The More Than 100 Mile Diet

The boys have been reminding me, in a very earnest way, to reduce, reuse, and recycle, in keeping with their various school-related Earth Day activities. I think we do a fairly decent job of that in our house: we recycle everything we can, we use steel water bottles and reusable shopping bags, we try to keep our house from overflowing with plastic consumables, although this is fairly relative. The boys do have plastic toys, we did – due to Jake’s incessant talking about it – receive a landfill-destined Slap Chop for Christmas. The Slap Chop: thousands of years from now landfills will be studded with those monstrosities, possibly the best-marketed piece of junk ever invented. Vince, you liar. The Sham-Wow was a useful addition to our household, but the Slap Chop? Jake talked ceaselessly about it to his indulgent grandma and was thrilled when she gave it to us, and then was subsequently saddened when it became apparent that no, kids cannot use the Slap Chop and no, the Slap Chop doesn’t actually work. Don’t even get me started on the Graty.

Terrible plastic gimmicks and toys notwithstanding, we do try to minimize our environmental impact. However, there are many things I don’t do which I could do – I could walk the boys to school instead of drive, for example, I could xeriscape more and take shorter showers, I could use one of those Diva Cups if the thought didn’t make me totally squeamish.

It’s popular now to be a locavore, thank you “100 Mile Diet”. A friend and I were discussing the fact that people who you think should be compassionate and open minded are generally the opposite of that when it comes to food. Generally anyone who refers to their diet using the word “purist” is a zealot about it; however, I would probably be the world’s smuggest locavore if I lived in a different climate. I do purchase locally grown product when it is available, although I do not think that environmentally there is much difference between vegetables trucked from another province and ones that are grown in a hothouse in Alberta in the winter. For most of the year, if I was to eat only food produced within a 100 mile radius, I would be eating a lot of beef, pork, potatoes, wheat, and corn. My fruit choices would be Saskatoon berries and crabapples. Not to mention the fact that there are no nearby vineyards or locally grown coffee beans. So I think I will stick with my non-eco-friendly-more-than-100-mile-diet, with a side order of vague guilt.
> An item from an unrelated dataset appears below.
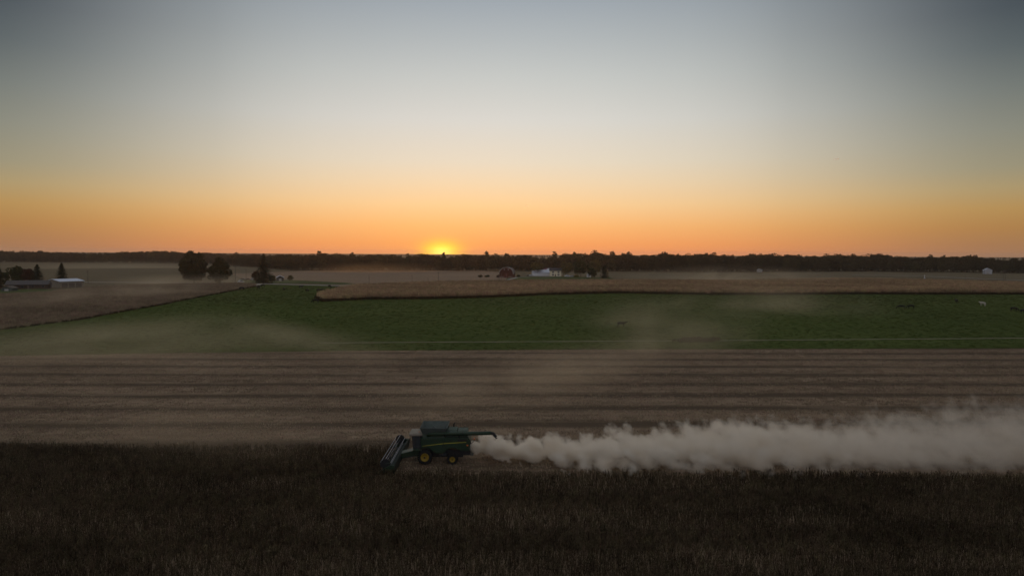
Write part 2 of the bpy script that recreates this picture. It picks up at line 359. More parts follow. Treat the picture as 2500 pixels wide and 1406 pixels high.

What do you do that causes environmentally-related guilt?

Comments

  1. 100 mile diet is all fine and good but rather tough in the frozen tundra.
    I keep forgetting my re-usable coffee mug and we have two cars. Not terribly good.

  2. I’m not going to answer your question because you completely read my mind and that’s the topic of my next post. Ooo-weee-ooo. Freaky.

    Did you watch the 100-mile-diet challenge on the Food Network? They filmed in near here and even in the heart of farmland these people found it tough. On one episode a woman was so desperate for a coffee like drink that she dug up chicory root from the weeds along the side of the highway and ground them up in hot water. Yum. I’m afraid I’m not that pure.